# start of Stored data

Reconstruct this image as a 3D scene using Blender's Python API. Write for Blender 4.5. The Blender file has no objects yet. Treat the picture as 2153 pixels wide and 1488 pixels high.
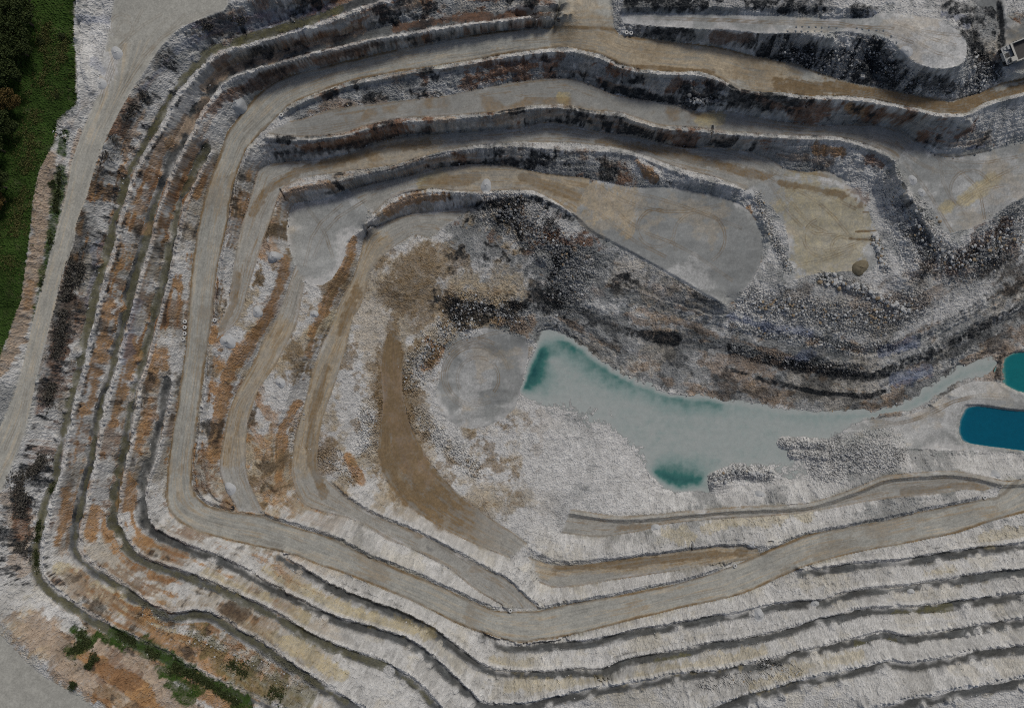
import bpy, bmesh, math, random, time
import numpy as np
from mathutils import Vector, Matrix
T0 = time.time()
rng = np.random.default_rng(7)
random.seed(7)
sc = bpy.context.scene
COL = sc.collection

# ------------------------------------------------------------------ survey frame
# the pit was surveyed from the air: (u, v) are survey picture coordinates, z is the level in metres;
# every line below becomes a break line of the terrain at its own real distance and level
CX, CY, FPX, HC = 1076.5, 744.0, 1688.0, 262.0
def world(u, v, z):
    d = HC - z
    return ((u - CX) / FPX * d, -(v - CY) / FPX * d)

# ------------------------------------------------------------------ break lines
BENCH = [  # (level, width, centre line)   outermost first
 (-7.5, 16, [(718,20),(634,50),(567,68),(500,88),(470,93),(430,116),(390,161),(356,202),(333,255),(302,302),(286,333),(265,376),(255,417),(235,477),
   (232,507),(215,564),(198,624),(188,675),(175,722),(165,776),(151,819),(141,876),(131,917),(121,964),(117,995),(96,1052),(82,1113),(73,1166),
   (76,1208),(96,1237),(135,1269),(184,1301),(248,1336),(305,1364),(355,1389),(401,1414),(454,1443),(504,1464)]),
 (-14, 19, [(1040,32),(937,44),(836,60),(735,81),(668,97),(584,118),(504,141),(470,158),(444,188),(417,222),(393,269),(376,302),(363,329),(349,356),
   (336,397),(316,450),(302,514),(282,577),(269,628),(255,685),(245,722),(232,776),(215,829),(205,866),(198,910),(188,964),(185,988),(170,1045),
   (156,1109),(153,1159),(170,1184),(202,1205),(241,1233),(284,1262),(326,1286),(362,1301),(408,1294),(443,1297),(486,1325),(540,1357),(546,1361),
   (592,1393),(642,1425),(684,1453),(720,1475)]),
 (-20.5, 17, [(433,312),(413,353),(395,390),(376,425),(366,477),(356,514),(349,564),(336,614),(323,668),(309,722),(296,769),(282,803),(279,843),(269,883),
   (265,927),(255,971),(248,995),(238,1049),(234,1095),(248,1130),(270,1162),(305,1184),(348,1198),(390,1212),(443,1233),(497,1258),(546,1279),
   (592,1304),(635,1333),(684,1357),(731,1375),(784,1393),(830,1411),(862,1432),(890,1457),(905,1475)]),
 (-25.5, 16, [(352,795),(343,850),(328,920),(315,970),(298,1006),(294,1059),(302,1102),(330,1127),(373,1144),(415,1162),(461,1180),(497,1194),(535,1219),
   (582,1244),(621,1265),(670,1290),(713,1308),(766,1322),(812,1336),(855,1350),(883,1368),(919,1400),(954,1432),(990,1464),(1010,1490),(1100,1490),
   (1200,1466),(1248,1455),(1319,1446),(1355,1439),(1408,1428),(1461,1420),(1500,1421),(1546,1411),(1599,1400),(1649,1386),(1699,1372),(1748,1365),(1802,1350),
   (1855,1334),(1880,1340),(1908,1347),(1961,1340),(2015,1333),(2068,1322),(2139,1311)]),
 (-30.5, 15, [(587,1175),(621,1194),(670,1223),(713,1247),(755,1265),(802,1279),(848,1297),(887,1315),(919,1336),(954,1364),(990,1393),(1032,1414),
   (1089,1421),(1160,1419),(1213,1414),(1263,1418),(1302,1400),(1341,1389),(1390,1382),(1443,1373),(1500,1357),(1550,1354),(1606,1343),(1660,1329),
   (1713,1311),(1766,1301),(1819,1286),(1876,1283),(1944,1283),(2015,1272),(2086,1262),(2139,1255)]),
 (-34.5, 15, [(1015,1343),(1060,1364),(1100,1367),(1153,1360),(1227,1356),(1284,1345),(1337,1331),(1390,1324),(1443,1315),(1500,1303),(1550,1297),(1599,1285),
   (1649,1274),(1699,1272),(1731,1270),(1770,1256),(1819,1245),(1890,1240),(1961,1230),(2032,1219),(2103,1208),(2139,1205)]),
 (-38.5, 15, [(1683,1208),(1733,1202),(1784,1194),(1855,1187),(1908,1184),(1997,1169),(2068,1159),(2110,1155),(2139,1151)]),
 (-19.5, 16, [(1582,1470),(1660,1446),(1713,1432),(1784,1418),(1837,1407),(1873,1396),(1908,1404),(1961,1396),(2032,1386),(2086,1375),(2139,1368)]),
 (-13, 15, [(1979,1468),(2032,1457),(2103,1446),(2139,1439)]),
]
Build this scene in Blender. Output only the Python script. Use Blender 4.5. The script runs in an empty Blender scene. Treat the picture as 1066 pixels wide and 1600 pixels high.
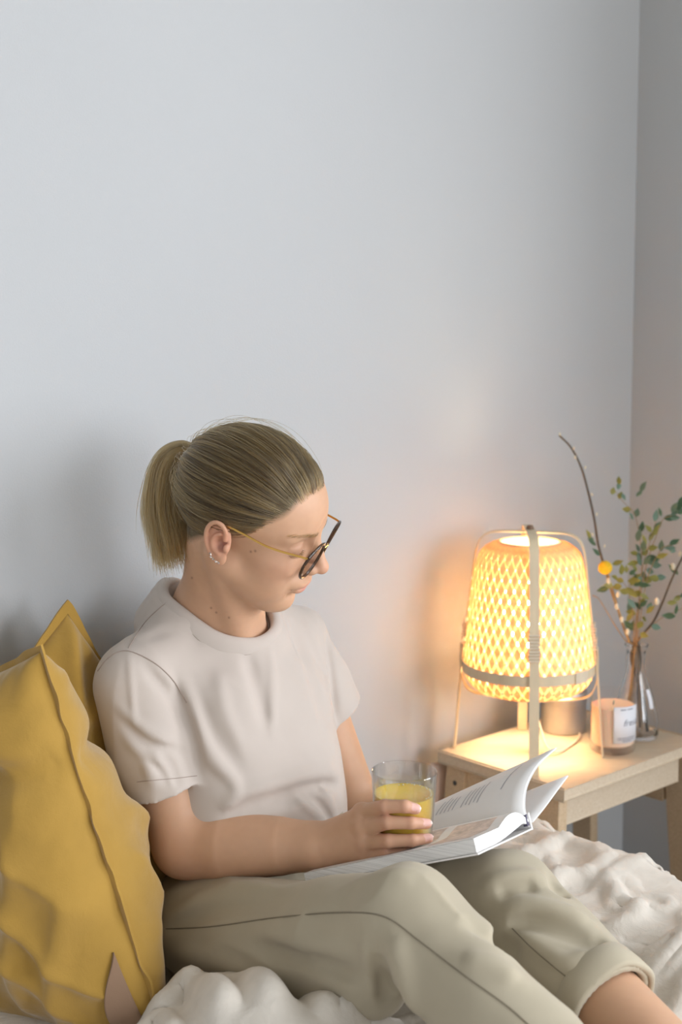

# end of Stored data

Short problem: Starting at the top of the listing above, please restate word for word each line up to and including the one that holds "return ((u - CX)", omitting every image.

Written reply:
Reconstruct this image as a 3D scene using Blender's Python API. Write for Blender 4.5. The Blender file has no objects yet. Treat the picture as 2153 pixels wide and 1488 pixels high.
import bpy, bmesh, math, random, time
import numpy as np
from mathutils import Vector, Matrix
T0 = time.time()
rng = np.random.default_rng(7)
random.seed(7)
sc = bpy.context.scene
COL = sc.collection

# ------------------------------------------------------------------ survey frame
# the pit was surveyed from the air: (u, v) are survey picture coordinates, z is the level in metres;
# every line below becomes a break line of the terrain at its own real distance and level
CX, CY, FPX, HC = 1076.5, 744.0, 1688.0, 262.0
def world(u, v, z):
    d = HC - z
    return ((u - CX) / FPX * d, -(v - CY) / FPX * d)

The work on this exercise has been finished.